I approached Monster, then, with equal parts anticipation and trepidation. It’s his Rashomon, a multifaceted take on our current crisis of generational tension through three perspectives that each reveal a wholly different truth. Like Kurosawa’s masterpiece, the story you find yourself most empathizing with teases out your personal biases. The picture opens with the destruction-by-arson of a “hostess bar” rumoured to be frequented by handsome young primary-school teacher Mr. Hori (Eita Nagayami). It’s an event that single mom Saori (Sakura Ando) and her troubled, hyper-sensitive boy Minato (Soya Kurokawa) witness from their modest two-bedroom apartment. Minato climbs up on the bannister for a better view, and Saori, as mothers do, pulls him down with a mild admonishment. It seems that Minato has a bit of doom attached to him, a whiff of suicide and despair he lets slip one day when he comes home from school battered and despondent. Saori suspects bullies. She doesn’t suspect it could be Mr. Hori. The first third of the film is Saori trying to get a united front of administrators and teachers at Minato’s school to admit that Mr. Hori is an abusive scumbag given to telling kids they have the “brains of a pig” and hitting them across the face when they irritate him. Such is Kore-eda’s mastery of human interactions that I felt my blood pressure rising along with Saori’s.

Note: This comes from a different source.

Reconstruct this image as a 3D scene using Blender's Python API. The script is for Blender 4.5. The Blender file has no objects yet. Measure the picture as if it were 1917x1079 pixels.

But when the point-of-view shifts to the monster himself, Mr. Hori, we discover that he’s…kind, empathetic, a dedicated civil servant who loves his job and these kids in his charge, sucked into a series of allegations of which he’s innocent, though he can in no way prove that. He’s trapped in one of those scenarios where the more defensive he gets, the guiltier he will look. Then we see Minato’s version, and meet a child riddled with guilt over his friendship with quivering, too-delicate classmate Eri (Hinata Hiiragi), whom he has taken under his wing, making Minato the shared target of Eri’s bullies. Once or twice, Minato is Eri’s bully. The two imagine mad adventures in a derelict trolley car left abandoned and overgrown in the wilderness just outside of town–a place of green like Kurosawa’s forest-set Rashomon, which, in Kurosawa’s words, represented the thicket of the hearts of the human character. And so it is here in Kore-eda’s film. By the end of Monster, everything is a tangle of thistles and vines that have ensnared Saori, Mr. Hori, and Minato. They are miserable and exhausted. The more they struggle, the tighter the trap gets. I haven’t been this exhilarated being unhappy since the last Kore-eda film. I think we’ll one day look back on his body of work as akin to Michael Haneke’s or Lars von Trier’s. Maybe even Gaspar Noé’s? Provocateurs, all, but also trenchant social critics who attack us where we’re complacent (and, as a consequence, unguarded). Tender. Maybe he’s the Japanese Buñuel. Maybe he’s singular. Monster is beautiful in its awful humanity. I am blessed to have seen it once, and I’ll never watch it again.